Assim nasceu a ideia de, dentro do CIEDS, fazer uma "rede de juventude" e um site associado a esta iniciativa: a "rede de juventude cidadã". Paulo "bancou" Daniel para trabalhar um mês e "desenvolver a ideia" de um site. Nesse primeiro mês, Paulo pagou pelo trabalho de Daniel "do dinheiro dele" e o coordenador do CIEDS "comprou a ideia". "Que aí eu comecei a trabalhar no CIEDS com comunicação, que foi o site que a gente criou e alimentava com notícias ligadas aos movimentos de juventude, o que tava acontecendo, comecei a participar mais efetivamente do Fórum de Juventude". Através de uma outra pessoa com quem passou a trabalhar no CIEDS, ele conheceu uma professora da universidade em que viria a estudar, tendo sido insistentemente indicado a ela por esse amigo para uma bolsa de estudos.
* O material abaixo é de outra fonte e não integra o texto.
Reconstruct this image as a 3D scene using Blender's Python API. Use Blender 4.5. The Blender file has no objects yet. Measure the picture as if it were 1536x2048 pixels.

Por esse motivo, decidiu voltar à escola para concluir o ensino médio e poder ingressar na universidade em questão. "Aí foi assim que consegui entrar na faculdade. Através do CIEDS, desse site, já tinha construído, já tava no ar e a gente alimentando. A gente já tava fazendo comunicação". Daniel considera-se militante ("por várias frentes. (...) Cultural, artística, social, de comunicação. Eu sou militante"). Naquele momento considerava o Raízes em Movimento como sua "ligação social, onde eu tenho liberdade para falar, para fazer o que eu avalio como um positivo, qualitativo para o desenvolvimento da minha comunidade". Depois do trabalho no CIEDS e do ingresso na universidade, Daniel continuou voluntariamente na organização que ajudou a criar ("sem grana, durante muito tempo a gente foi voluntário da nossa própria instituição"), e começou a procurar estágios. 6

"Aí o Observatório de Favelas abriu uma inscrição para estágio, eu já conhecia o pessoal, galera falou: pô, Daniel, vem, vem fazer a entrevista. Fui lá, fiz entrevista, fui selecionado". Foi no trabalho dentro do Observatório de Favelas e em seu envolvimento com o Raízes que nasceu a ideia do Circulando, uma das principais iniciativas da organização, que acontece ao menos anualmente em uma das principais ruas de uma das favelas do Complexo do Alemão, com grafite, debates, apresentações musicais, exposições etc. Quando já estava no Observatório, uma outra grande ONG (o Ibase) abriu estágio na área de comunicação. Ele conta já haver conhecido o Ibase por conta de seu trabalho no CIEDS e lá estagiou por cerca de um ano. Sua saída do Ibase, de acordo com seu relato, esteva associada a entrada do PAC Programa de Aceleração do Desenvolvimento no Alemão. "Aí sai do Ibase porque o Paulo... Aí tava começando o PAC aqui. O Paulo foi convidado pela Caixa Econômica pra ser gerente do trabalho social e o Paulo falou: 'tem uma condição, vou montar a minha equipe, a equipe que eu confio'. Porque trabalhar em campo dentro do Alemão já tava começando a ficar difícil. O projeto desse e as relações políticas seriam muito fortes. Aí preciso montar uma equipe que eu confio e tenho essa pessoa pra comunicação, essa pessoa pra isso... aí ele me chamou". Desde então (há cerca de seis anos), Daniel vem trabalhando apenas no Alemão: "PAC, Raízes foi contemplado pelo projeto da Petrobrás em setembro de 2009. Aí (trabalhou no) Raízes, Raízes e agora Praça do Conhecimento". Apesar de situar suas atividades de militância na organização que ajudou a criar, sua trajetória profissional desde a entrada no primeiro projeto social de formação se constrói na interseção entre sua militância, sua formação como jornalista e seu vínculo com o Alemão (e, durante ao mesmo um período, o fato de ser jovem). Marcelo Marcelo tinha 24 anos no momento da entrevista, morava no Morro do Alemão com os pais e a irmã; tinha uma filha de 2 anos e já havia morado com a mãe de sua filha (de quem estava separado). Hoje, ele é casado pela segunda fez e tem um filho de menos de 1 ano do segundo casamento. Naquele momento, Marcelo trabalhava na ONG que Daniel ajudou a criar, o Raízes em Movimento, coordenando projetos e como assistente de Daniel na parte de comunicação da organização.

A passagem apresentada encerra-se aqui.